Ich weiß, ein absurdes Beispiel, aber das ist ein Argument, dass es auch zu entkräften gilt.
 
Lieber nylonstring,

1) Damit die VÄ / PÄ auch wirklich rechtlich durchgeht, muss man erhebliche Gründe vorweisen können. Und ich meine wirklich erhebliche Gründe.

Wie z,B. in meinem Fall soziale Benachteiligung, Zwangsoutings, und Diskriminierung.

Es kann nicht irgendwer daherkommen, und dies einfach beantragen.

2) Du bist schlecht informiert.

Das Rentenalter ändert sich bei MzF Transidenten nach der Personenstandsänderung NICHT !!

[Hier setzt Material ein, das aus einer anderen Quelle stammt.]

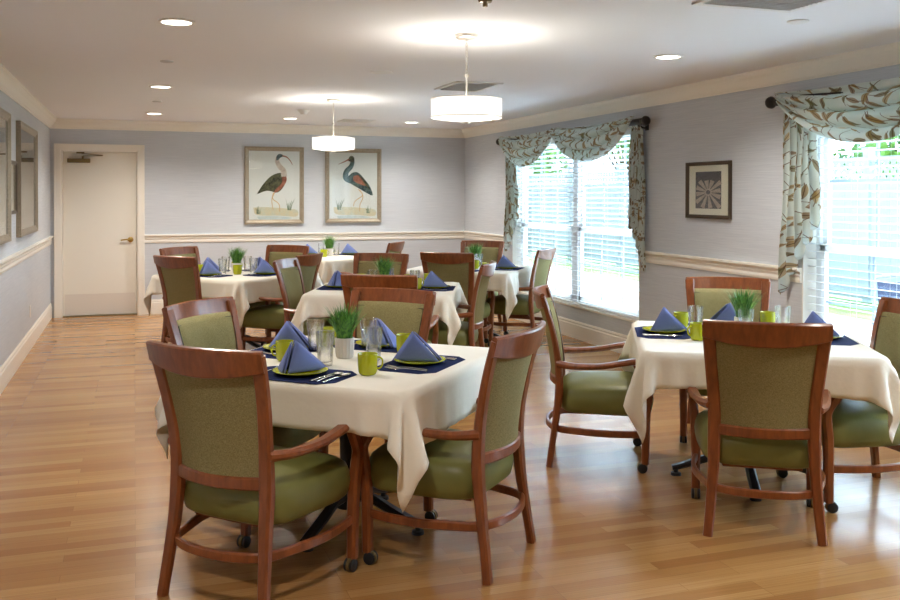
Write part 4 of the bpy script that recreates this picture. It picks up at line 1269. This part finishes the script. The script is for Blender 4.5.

Zumindest ist es hier in Österreich so.

3) Und überhaupt: Diese PÄ / VÄ ist für Betroffene eine ausserordentlich wichtige Sache, und darüber machen wir keine Witze.

lg,
christina
 
Um ehrlich zu sein, berührt mich das Thema so gar nicht, allerdings ist mir von Berufs wegen eine MzF, die in der Szene recht aktiv, wenn nicht sogar eine der Vorreiterinnen in Österreich ist, vom Sehen bekannt (und die Witzchen meiner Kollegen auch...). Von daher wollte ich nur meine zwo Cent zu der Sache geben, weil ich, was Transidentität angeht eben wohl eine den Durchschnitt eher repräsentierende Sichtweise habe, und man sich wohl für die Argumente und Denkweise der Gegenseite wappnen sollte, will man etwas erreichen.
Mit gegenseitigem Goderlkraulen (sorry für die Nichtösterreicher...) in der eigenen Minderheit beeindruckt man nämlich niemanden Außenstehenden.

Das war meine eigentliche Motivation für diesen Post - schön auch zu sehen, dass du eben diese stumpf/dämlichen Argumente recht zügig verwerfen konntest, genau darum geht es nämlich.